▶ [Set exercise] Extract, in full, the lines below, beginning at the first and ending with the line that contains "COL=S.collection". Pictures do not belong in the copy.

⁂

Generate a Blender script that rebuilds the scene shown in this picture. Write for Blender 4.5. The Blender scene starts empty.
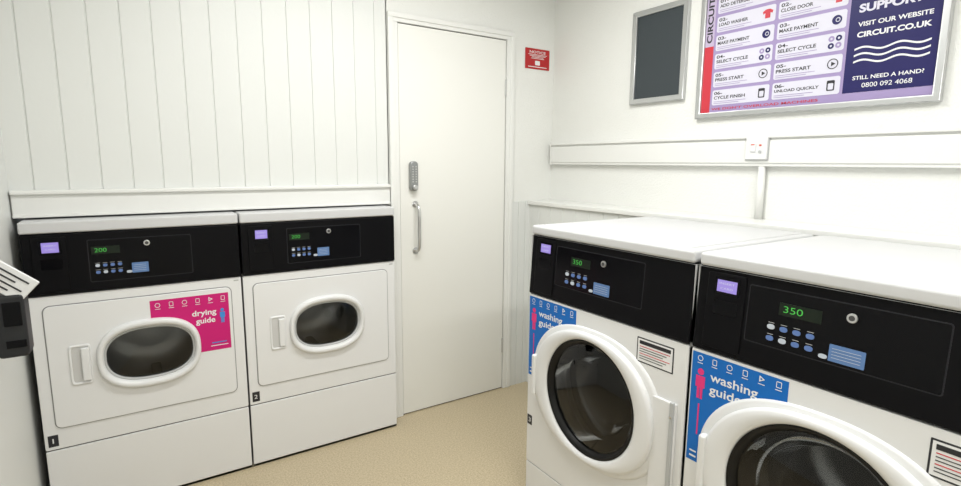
import bpy, bmesh, math
from mathutils import Vector, Matrix
S=bpy.context.scene
try:
    S.view_settings.view_transform='Standard'; S.view_settings.look='None'
except Exception as e: print(e)
COL=S.collection

# ---------------------------------------------------------------- materials
def M(name,col,rough=.5,metal=0,emis=None,es=0,bump=None,spec=.5,coat=0):
    m=bpy.data.materials.new(name);m.use_nodes=True;nt=m.node_tree;b=nt.nodes['Principled BSDF']
    b.inputs['Base Color'].default_value=(*col,1);b.inputs['Roughness'].default_value=rough;b.inputs['Metallic'].default_value=metal
    b.inputs['Specular IOR Level'].default_value=spec
    b.inputs['Coat Weight'].default_value=coat
    if emis: b.inputs['Emission Color'].default_value=(*emis,1);b.inputs['Emission Strength'].default_value=es
    tc=nt.nodes.new('ShaderNodeTexCoord')
    if bump:
        sc,st,dist=bump
        n=nt.nodes.new('ShaderNodeTexNoise');n.inputs['Scale'].default_value=sc;n.inputs['Detail'].default_value=4
        bp=nt.nodes.new('ShaderNodeBump');bp.inputs['Strength'].default_value=st;bp.inputs['Distance'].default_value=dist
        nt.links.new(tc.outputs['Object'],n.inputs['Vector']);nt.links.new(n.outputs['Fac'],bp.inputs['Height']);nt.links.new(bp.outputs['Normal'],b.inputs['Normal'])
    return m
def ramp_noise(m,scale,c0,c1,p0=.4,p1=.6,detail=3):
    nt=m.node_tree;b=nt.nodes['Principled BSDF'];tc=nt.nodes.new('ShaderNodeTexCoord')
    n=nt.nodes.new('ShaderNodeTexNoise');n.inputs['Scale'].default_value=scale;n.inputs['Detail'].default_value=detail
    r=nt.nodes.new('ShaderNodeValToRGB');r.color_ramp.elements[0].position=p0;r.color_ramp.elements[1].position=p1
    r.color_ramp.elements[0].color=(*c0,1);r.color_ramp.elements[1].color=(*c1,1)
    nt.links.new(tc.outputs['Object'],n.inputs['Vector']);nt.links.new(n.outputs['Fac'],r.inputs['Fac']);nt.links.new(r.outputs['Color'],b.inputs['Base Color'])
wall_m=M('painted_boarding',(.725,.74,.72),.45,bump=(60,.15,.002))
plas_m=M('painted_lining_paper',(.79,.795,.765),.6,bump=(110,.6,.004))
ceil_m=M('ceiling_paint',(.82,.83,.81),.8)
floor_m=M('speckled_vinyl',(.5,.42,.28),.32,bump=(250,.1,.001)); ramp_noise(floor_m,150,(.41,.335,.215),(.60,.51,.35),.34,.66,5)
gloss_m=M('gloss_white_paint',(.78,.785,.76),.3)
door_m=M('door_paint',(.80,.80,.76),.35)
enam=M('white_enamel',(.77,.775,.775),.27)
enam2=M('white_plastic',(.76,.765,.765),.3)
lid_m=M('white_lid_enamel',(.59,.595,.60),.4,bump=(500,.06,.0005),spec=.35)
blk=M('black_control_fascia',(.004,.004,.005),.38,spec=.10)
blk2=M('black_gloss_overlay',(.002,.002,.003),.22,spec=.15)
ovl=M('overlay_line',(.03,.03,.034),.4,spec=.1)
gap_m=M('dark_gap',(.06,.06,.06),.8)
gry_gap=M('grey_seam',(.28,.28,.28),.7)
rub=M('black_rubber',(.006,.006,.006),.4,spec=.25)
chrome=M('brushed_steel',(.62,.62,.62),.28,1)
drum=M('dryer_drum_steel',(.40,.40,.39),.3,1)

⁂

▶ [Written reply]
Generate a Blender script that rebuilds the scene shown in this picture. Write for Blender 4.5. The Blender scene starts empty.
import bpy, bmesh, math
from mathutils import Vector, Matrix
S=bpy.context.scene
try:
    S.view_settings.view_transform='Standard'; S.view_settings.look='None'
except Exception as e: print(e)
COL=S.collection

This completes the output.